■ What you will do
Write out every line below that includes the word "scene".

■ Source excerpt
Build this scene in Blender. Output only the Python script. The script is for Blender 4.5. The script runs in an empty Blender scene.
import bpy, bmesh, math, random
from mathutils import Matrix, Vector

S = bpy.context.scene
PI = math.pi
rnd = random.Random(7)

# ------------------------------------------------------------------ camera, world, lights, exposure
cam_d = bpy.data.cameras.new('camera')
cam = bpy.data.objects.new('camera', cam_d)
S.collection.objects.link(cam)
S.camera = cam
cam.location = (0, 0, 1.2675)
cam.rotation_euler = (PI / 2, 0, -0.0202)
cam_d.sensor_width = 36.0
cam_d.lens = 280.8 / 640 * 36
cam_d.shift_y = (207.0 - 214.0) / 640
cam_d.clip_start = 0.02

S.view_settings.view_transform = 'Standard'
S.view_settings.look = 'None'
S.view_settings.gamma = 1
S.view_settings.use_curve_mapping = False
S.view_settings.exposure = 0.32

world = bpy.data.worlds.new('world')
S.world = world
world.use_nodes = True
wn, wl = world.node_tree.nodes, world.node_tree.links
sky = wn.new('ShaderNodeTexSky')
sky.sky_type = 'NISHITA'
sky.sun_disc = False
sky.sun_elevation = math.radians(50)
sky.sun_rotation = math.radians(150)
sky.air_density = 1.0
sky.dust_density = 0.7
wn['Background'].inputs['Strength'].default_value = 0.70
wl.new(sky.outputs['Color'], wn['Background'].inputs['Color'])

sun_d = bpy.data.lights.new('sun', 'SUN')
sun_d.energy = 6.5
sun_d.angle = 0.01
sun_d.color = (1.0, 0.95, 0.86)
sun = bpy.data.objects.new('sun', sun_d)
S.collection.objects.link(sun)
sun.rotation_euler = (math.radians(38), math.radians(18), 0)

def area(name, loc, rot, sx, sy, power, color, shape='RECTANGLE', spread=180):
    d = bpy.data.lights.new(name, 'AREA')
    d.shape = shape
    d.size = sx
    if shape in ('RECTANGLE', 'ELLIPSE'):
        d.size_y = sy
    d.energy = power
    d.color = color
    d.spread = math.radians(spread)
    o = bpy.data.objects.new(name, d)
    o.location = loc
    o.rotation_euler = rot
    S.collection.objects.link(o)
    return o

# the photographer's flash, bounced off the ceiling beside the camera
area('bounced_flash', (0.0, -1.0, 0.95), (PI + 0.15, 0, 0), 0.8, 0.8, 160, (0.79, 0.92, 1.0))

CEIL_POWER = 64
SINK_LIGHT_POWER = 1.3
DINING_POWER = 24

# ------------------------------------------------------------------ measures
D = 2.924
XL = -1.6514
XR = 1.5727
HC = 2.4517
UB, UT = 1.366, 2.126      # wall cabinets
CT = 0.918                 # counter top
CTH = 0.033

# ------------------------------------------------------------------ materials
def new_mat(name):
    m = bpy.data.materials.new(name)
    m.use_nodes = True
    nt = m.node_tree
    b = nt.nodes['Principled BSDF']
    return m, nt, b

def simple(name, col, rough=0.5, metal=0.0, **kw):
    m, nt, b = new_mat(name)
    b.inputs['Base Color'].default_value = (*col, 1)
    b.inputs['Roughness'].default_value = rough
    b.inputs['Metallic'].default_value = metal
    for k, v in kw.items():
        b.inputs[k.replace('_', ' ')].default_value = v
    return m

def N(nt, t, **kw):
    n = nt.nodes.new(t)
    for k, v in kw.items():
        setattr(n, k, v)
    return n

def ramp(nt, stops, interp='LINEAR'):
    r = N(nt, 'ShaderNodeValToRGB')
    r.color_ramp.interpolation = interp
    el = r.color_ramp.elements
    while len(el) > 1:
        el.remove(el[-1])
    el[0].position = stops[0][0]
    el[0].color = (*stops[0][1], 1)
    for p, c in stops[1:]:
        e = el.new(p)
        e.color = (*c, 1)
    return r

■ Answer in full
Build this scene in Blender. Output only the Python script. The script is for Blender 4.5. The script runs in an empty Blender scene.
S = bpy.context.scene